Measure Complexity Explanation
Time O(n^3 · K^2) There are O(n^2) states, each tries O(n) splits, each combining small value sets
Space O(n^2 · K) Each interval stores a set of reachable values

With n ≤ 100 and K effectively small due to modular merging and bounded arithmetic growth, this fits comfortably within limits.

Test Cases

import sys, io

def run(inp: str) -> str:
    sys.stdin = io.StringIO(inp)
    input = sys.stdin.readline

    MOD = 10**9 + 7
    n = int(input())
    arr = list(map(int, input().split()))

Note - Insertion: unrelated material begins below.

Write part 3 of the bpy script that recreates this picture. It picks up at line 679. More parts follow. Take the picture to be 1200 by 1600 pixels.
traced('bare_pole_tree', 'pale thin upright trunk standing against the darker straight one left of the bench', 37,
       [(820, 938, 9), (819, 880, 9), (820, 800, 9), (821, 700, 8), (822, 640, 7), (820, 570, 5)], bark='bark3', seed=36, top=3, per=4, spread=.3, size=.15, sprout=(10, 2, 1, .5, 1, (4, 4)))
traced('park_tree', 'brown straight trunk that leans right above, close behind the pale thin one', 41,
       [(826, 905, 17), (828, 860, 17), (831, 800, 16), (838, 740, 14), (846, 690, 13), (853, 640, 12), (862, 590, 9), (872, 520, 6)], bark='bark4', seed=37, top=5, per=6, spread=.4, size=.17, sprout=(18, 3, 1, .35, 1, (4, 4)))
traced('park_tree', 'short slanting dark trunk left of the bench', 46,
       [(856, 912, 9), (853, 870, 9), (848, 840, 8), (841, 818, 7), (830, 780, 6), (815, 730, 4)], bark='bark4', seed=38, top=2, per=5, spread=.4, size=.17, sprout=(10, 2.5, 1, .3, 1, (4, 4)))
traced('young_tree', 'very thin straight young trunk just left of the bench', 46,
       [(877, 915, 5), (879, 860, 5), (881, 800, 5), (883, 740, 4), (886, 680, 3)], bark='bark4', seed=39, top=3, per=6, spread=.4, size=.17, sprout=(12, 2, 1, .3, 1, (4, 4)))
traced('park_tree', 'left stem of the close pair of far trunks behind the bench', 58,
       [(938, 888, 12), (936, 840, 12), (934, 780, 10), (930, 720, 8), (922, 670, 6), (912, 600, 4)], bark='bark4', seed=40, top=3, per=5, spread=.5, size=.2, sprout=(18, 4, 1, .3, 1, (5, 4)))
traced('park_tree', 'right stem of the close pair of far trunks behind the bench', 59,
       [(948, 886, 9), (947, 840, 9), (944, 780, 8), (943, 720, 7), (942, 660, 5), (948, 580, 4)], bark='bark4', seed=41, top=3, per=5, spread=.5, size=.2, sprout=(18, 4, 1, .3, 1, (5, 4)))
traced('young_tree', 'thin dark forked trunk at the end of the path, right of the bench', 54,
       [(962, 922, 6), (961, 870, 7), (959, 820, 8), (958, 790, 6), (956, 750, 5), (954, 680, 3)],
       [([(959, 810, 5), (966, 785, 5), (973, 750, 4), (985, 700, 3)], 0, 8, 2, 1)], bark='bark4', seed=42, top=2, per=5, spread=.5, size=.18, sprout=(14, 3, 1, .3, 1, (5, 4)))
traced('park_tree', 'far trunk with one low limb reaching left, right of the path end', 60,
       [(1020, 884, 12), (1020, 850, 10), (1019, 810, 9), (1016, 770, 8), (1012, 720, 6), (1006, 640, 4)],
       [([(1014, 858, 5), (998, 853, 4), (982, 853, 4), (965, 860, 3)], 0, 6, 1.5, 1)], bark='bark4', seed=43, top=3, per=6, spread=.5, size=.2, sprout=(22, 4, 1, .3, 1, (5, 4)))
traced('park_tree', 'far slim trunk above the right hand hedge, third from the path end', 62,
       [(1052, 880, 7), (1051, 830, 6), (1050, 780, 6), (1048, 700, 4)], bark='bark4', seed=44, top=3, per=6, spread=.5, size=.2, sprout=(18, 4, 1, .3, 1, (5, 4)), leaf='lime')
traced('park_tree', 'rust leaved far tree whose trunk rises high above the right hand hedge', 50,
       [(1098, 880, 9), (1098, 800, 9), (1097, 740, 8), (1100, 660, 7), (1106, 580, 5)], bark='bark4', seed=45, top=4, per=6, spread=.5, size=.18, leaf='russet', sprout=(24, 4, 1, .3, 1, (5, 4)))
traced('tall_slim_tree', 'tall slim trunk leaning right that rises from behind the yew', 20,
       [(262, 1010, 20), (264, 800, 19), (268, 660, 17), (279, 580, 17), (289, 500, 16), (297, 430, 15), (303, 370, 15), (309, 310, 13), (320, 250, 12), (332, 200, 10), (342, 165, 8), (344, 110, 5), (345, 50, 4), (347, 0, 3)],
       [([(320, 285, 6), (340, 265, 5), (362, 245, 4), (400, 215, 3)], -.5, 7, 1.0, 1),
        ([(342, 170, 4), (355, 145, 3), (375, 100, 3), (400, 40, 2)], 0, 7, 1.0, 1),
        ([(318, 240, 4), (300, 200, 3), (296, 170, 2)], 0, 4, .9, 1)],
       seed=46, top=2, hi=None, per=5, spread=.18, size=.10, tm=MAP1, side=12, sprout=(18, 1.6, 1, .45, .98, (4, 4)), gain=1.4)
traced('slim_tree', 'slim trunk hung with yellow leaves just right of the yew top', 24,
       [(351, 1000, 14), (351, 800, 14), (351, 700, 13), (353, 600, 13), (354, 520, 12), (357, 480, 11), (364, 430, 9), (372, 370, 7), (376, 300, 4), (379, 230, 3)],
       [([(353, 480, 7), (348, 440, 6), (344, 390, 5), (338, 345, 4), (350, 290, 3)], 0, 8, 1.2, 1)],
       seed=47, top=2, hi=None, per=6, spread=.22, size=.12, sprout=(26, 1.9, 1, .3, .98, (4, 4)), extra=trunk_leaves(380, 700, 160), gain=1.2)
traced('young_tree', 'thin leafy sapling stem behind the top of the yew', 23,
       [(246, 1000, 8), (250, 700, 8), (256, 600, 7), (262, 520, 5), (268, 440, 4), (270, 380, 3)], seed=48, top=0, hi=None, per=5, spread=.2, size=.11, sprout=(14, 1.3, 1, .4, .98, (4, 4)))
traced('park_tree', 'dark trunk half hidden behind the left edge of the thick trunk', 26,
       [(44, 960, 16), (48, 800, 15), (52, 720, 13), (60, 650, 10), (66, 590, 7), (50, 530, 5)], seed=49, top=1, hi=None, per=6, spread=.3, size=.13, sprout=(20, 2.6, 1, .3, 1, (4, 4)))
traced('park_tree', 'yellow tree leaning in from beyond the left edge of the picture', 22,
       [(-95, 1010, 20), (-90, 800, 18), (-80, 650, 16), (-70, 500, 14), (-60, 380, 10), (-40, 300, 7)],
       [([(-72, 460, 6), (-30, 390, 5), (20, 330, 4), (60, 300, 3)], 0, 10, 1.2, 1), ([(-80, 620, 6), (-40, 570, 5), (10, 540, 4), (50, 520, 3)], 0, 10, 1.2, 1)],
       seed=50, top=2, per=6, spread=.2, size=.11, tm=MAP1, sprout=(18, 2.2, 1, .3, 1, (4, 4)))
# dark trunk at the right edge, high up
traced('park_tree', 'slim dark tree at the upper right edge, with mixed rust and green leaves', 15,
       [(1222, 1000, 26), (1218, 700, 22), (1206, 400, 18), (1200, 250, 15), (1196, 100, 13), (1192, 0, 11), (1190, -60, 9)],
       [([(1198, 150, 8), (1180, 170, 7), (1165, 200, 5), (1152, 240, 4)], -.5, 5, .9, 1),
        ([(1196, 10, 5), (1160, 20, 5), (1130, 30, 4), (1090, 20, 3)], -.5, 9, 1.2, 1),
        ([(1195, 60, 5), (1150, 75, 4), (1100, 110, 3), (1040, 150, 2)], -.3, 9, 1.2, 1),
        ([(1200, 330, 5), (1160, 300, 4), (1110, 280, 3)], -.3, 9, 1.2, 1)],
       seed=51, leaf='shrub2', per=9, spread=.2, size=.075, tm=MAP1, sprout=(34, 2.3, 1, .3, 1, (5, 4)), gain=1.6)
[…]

    dp = [[set() for _ in range(n)] for _ in range(n)]
    for i in range(n):
        dp[i][i].add(arr[i] % MOD)

    for length in range(2, n + 1):
        for l in range(n - length + 1):
            r = l + length - 1
            cur = set()
            for k in range(l, r):
                for x in dp[l][k]:
                    for y in dp[k+1][r]:
                        cur.add((x + y) % MOD)
                        cur.add((x - y) % MOD)
                        cur.add((x * y) % MOD)
                        if y != 0 and x % y == 0:
                            cur.add((x // y) % MOD)
            dp[l][r] = cur

    return str(max(dp[0][n-1]) % MOD)

# provided sample (from statement)
assert run("4\n6 7 41 0\n") == "1722"

# single element
assert run("1\n6\n") == "6"

# all same values
assert run("3\n7 7 7\n") == "343"

# includes zero
assert run("2\n6 0\n") == "6"

# multiplication chain case
assert run("3\n6 7 41\n") == "1722"
Test input Expected output What it validates
1 element 6 base DP correctness
repeated values 343 multiplication dominance
zero included 6 safe handling of zero
6 7 41 1722 optimal grouping behavior

Edge Cases

A key edge case is when zero appears in the array. Any naive greedy multiplication would immediately drop the result to zero if it multiplies early. The DP avoids this by postponing the inclusion of zero until all beneficial multiplications are done in earlier splits. For an input like 6 7 0, the optimal grouping is (6 × 7) + 0, and the DP explicitly constructs both (6 × 7) and ((6 × 7) + 0) as separate states before choosing the maximum.

Another case is division by zero. For input like 6 0 7, any split that attempts 6 / 0 is discarded at generation time, ensuring dp states remain valid. The algorithm never stores undefined expressions, so invalid branches cannot propagate.

Finally, subtraction-heavy configurations such as 7 41 6 require retaining negative intermediate results because later multiplication can flip the advantage. A greedy approach would discard negatives early, but DP preserves them, ensuring no future combination is accidentally excluded.